Thursday, January 26, 2012

Fear of poverty

Last spring, my husband Jeff found that walking to work barefoot helped his knee problems. Once he built up callouses, walking on city sidewalks was no problem. One day as he was walking a pair of teenage girls, perhaps Brazilian or Cape Verdean, shouted, "Where are your shoes?"

"They're at home," he answered.

"Aren't you ashamed?" they asked.

This story still stuns me. Jeff and I grew up in situations where going barefoot was a marker of summer relaxation, not poverty. But to these girls, who had perhaps grown up in places where not everyone had shoes, going voluntarily barefoot was crazy.

People have told me, "You obviously didn't grow up poor." It's true - I might not want to live on a small budget if I had always had to do it. In a way, it's easier for Jeff and me to live simply because for us it's always been a choice, not a necessity. We grew up knowing that our parents could provide for all our needs, so we don't have a built-in fear of deprivation.

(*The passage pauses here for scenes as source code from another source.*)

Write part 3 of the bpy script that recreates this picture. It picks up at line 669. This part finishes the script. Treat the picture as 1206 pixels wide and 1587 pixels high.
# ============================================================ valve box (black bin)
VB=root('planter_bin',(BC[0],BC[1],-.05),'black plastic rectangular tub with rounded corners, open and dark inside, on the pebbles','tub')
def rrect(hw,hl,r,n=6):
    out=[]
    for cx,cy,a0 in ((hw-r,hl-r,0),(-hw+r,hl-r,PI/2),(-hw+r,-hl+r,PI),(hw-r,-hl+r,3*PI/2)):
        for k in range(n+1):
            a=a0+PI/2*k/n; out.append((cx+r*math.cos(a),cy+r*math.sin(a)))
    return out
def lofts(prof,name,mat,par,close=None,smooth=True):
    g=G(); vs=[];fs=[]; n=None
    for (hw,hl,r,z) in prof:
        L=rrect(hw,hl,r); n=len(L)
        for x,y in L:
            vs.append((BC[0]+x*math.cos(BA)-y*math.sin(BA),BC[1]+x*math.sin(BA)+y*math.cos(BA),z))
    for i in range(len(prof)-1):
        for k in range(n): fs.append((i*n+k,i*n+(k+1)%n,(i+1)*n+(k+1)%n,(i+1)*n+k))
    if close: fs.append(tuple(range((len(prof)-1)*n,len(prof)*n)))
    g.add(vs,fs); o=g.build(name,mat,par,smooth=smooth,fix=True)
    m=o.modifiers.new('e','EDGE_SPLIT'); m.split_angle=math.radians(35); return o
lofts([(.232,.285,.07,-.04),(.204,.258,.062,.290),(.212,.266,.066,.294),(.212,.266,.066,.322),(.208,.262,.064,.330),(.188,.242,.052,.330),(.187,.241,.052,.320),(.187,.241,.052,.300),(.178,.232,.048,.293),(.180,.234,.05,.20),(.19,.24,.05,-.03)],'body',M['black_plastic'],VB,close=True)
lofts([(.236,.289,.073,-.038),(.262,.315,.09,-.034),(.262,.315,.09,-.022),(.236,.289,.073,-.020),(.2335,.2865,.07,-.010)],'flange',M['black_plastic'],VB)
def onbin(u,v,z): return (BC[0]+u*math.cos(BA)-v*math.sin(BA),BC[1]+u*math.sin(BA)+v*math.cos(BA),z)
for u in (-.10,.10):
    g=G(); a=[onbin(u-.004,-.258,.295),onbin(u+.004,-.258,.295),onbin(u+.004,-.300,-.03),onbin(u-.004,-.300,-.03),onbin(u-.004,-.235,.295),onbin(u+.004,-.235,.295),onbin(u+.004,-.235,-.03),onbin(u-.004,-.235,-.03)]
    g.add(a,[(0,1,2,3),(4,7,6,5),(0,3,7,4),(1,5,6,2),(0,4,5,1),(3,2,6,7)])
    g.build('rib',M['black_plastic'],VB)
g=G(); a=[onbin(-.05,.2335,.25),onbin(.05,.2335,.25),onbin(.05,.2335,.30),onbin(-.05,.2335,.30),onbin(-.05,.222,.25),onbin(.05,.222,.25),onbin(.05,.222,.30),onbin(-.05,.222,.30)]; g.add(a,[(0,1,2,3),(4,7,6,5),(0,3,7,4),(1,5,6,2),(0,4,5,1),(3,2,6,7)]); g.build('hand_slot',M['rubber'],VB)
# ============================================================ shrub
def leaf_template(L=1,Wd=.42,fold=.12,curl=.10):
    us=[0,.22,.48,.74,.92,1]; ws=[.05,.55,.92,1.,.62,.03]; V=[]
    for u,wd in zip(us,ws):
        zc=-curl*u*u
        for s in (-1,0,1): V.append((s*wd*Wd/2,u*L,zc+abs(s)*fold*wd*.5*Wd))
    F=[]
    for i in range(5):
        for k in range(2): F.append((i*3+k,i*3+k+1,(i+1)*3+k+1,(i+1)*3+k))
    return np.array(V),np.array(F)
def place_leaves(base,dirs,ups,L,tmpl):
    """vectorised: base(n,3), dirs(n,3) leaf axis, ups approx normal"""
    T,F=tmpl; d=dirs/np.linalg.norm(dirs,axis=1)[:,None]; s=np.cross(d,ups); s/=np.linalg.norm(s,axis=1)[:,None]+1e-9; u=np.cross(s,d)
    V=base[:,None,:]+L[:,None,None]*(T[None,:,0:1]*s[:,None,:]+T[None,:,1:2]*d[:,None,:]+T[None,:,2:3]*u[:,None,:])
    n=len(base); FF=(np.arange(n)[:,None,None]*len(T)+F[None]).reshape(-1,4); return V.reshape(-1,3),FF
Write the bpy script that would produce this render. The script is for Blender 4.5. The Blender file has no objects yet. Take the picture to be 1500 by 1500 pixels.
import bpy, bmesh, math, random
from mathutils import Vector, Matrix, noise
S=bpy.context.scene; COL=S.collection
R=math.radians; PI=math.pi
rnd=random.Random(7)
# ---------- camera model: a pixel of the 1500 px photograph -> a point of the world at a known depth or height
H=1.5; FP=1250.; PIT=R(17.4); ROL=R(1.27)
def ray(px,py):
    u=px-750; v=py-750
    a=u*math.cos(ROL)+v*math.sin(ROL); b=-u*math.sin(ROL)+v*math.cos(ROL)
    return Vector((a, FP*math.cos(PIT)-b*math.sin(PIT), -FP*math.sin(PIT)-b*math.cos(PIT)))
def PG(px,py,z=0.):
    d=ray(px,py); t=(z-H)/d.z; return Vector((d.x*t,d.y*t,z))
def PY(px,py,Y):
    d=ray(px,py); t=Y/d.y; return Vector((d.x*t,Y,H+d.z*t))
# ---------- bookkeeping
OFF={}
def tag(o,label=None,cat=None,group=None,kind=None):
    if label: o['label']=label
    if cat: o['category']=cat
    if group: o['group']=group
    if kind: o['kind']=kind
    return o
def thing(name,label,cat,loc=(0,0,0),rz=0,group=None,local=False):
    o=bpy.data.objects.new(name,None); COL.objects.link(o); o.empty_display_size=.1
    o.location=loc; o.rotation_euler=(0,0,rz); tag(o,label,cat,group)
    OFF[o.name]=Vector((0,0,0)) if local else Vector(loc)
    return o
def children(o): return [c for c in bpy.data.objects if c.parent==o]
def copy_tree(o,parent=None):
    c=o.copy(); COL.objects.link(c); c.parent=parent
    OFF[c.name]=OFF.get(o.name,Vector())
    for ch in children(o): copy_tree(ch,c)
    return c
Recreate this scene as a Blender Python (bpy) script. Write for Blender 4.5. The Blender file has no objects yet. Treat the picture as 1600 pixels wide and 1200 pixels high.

Here's the thing: you don't have to care about the same status markers other people do. Other people can be ashamed about secondhand clothes or whatever they want, but they can't choose what you feel ashamed of.

I know this confirms me as a total sap, but I love Dolly Parton's song "Coat of Many Colors." She describes her classmates' scorn for the coat her mother had pieced together from rags:

And I couldn't understand it
For I felt I was rich
And I told them of the love
My momma sewed in every stitch
And I told them all the story
Momma told me while she sewed
And how my coat of many colors
Was worth more than all their clothes.


Although Parton is now a multimillionaire, she really did grow up in a mountain cabin with no plumbing or electricity, and the coat story is apparently true. I find her message - that family love mattered more to her happiness than material goods - an important one.